(Records with scene code)
## start
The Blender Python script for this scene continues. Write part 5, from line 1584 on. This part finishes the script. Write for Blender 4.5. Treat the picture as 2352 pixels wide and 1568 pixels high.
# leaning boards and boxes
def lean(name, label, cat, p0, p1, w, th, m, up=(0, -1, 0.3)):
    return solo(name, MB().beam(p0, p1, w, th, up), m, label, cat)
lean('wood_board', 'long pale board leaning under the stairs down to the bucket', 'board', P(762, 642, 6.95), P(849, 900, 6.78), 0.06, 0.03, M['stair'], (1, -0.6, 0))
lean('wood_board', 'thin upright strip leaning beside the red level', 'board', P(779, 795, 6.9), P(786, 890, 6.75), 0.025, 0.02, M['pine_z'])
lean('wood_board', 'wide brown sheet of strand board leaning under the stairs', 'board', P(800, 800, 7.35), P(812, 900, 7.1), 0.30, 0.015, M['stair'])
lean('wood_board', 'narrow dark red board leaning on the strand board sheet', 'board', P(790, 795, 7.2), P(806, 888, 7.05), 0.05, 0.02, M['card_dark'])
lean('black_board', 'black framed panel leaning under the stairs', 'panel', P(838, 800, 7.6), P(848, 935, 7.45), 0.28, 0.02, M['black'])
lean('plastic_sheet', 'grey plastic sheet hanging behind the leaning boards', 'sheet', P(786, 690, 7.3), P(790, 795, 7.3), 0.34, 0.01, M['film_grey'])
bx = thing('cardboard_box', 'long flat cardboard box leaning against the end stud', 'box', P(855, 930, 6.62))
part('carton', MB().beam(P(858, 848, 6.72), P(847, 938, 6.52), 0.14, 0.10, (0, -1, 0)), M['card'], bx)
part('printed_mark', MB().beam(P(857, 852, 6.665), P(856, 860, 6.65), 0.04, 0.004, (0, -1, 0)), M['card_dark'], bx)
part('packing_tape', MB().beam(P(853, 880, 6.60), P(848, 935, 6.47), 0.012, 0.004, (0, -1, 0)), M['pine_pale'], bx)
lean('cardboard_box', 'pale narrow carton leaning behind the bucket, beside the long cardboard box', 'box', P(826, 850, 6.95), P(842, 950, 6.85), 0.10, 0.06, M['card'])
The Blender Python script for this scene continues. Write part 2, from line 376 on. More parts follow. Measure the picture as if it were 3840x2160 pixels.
## end
* **WHAT NEEDS TO BE DONE**: Copy every record exactly as presented.

* **WORKED SOLUTION**:
The Blender Python script for this scene continues. Write part 5, from line 1584 on. This part finishes the script. Write for Blender 4.5. Treat the picture as 2352 pixels wide and 1568 pixels high.
# leaning boards and boxes
def lean(name, label, cat, p0, p1, w, th, m, up=(0, -1, 0.3)):
    return solo(name, MB().beam(p0, p1, w, th, up), m, label, cat)
lean('wood_board', 'long pale board leaning under the stairs down to the bucket', 'board', P(762, 642, 6.95), P(849, 900, 6.78), 0.06, 0.03, M['stair'], (1, -0.6, 0))
lean('wood_board', 'thin upright strip leaning beside the red level', 'board', P(779, 795, 6.9), P(786, 890, 6.75), 0.025, 0.02, M['pine_z'])
lean('wood_board', 'wide brown sheet of strand board leaning under the stairs', 'board', P(800, 800, 7.35), P(812, 900, 7.1), 0.30, 0.015, M['stair'])
lean('wood_board', 'narrow dark red board leaning on the strand board sheet', 'board', P(790, 795, 7.2), P(806, 888, 7.05), 0.05, 0.02, M['card_dark'])
lean('black_board', 'black framed panel leaning under the stairs', 'panel', P(838, 800, 7.6), P(848, 935, 7.45), 0.28, 0.02, M['black'])
lean('plastic_sheet', 'grey plastic sheet hanging behind the leaning boards', 'sheet', P(786, 690, 7.3), P(790, 795, 7.3), 0.34, 0.01, M['film_grey'])
bx = thing('cardboard_box', 'long flat cardboard box leaning against the end stud', 'box', P(855, 930, 6.62))
part('carton', MB().beam(P(858, 848, 6.72), P(847, 938, 6.52), 0.14, 0.10, (0, -1, 0)), M['card'], bx)
part('printed_mark', MB().beam(P(857, 852, 6.665), P(856, 860, 6.65), 0.04, 0.004, (0, -1, 0)), M['card_dark'], bx)
part('packing_tape', MB().beam(P(853, 880, 6.60), P(848, 935, 6.47), 0.012, 0.004, (0, -1, 0)), M['pine_pale'], bx)
lean('cardboard_box', 'pale narrow carton leaning behind the bucket, beside the long cardboard box', 'box', P(826, 850, 6.95), P(842, 950, 6.85), 0.10, 0.06, M['card'])
The Blender Python script for this scene continues. Write part 2, from line 376 on. More parts follow. Measure the picture as if it were 3840x2160 pixels.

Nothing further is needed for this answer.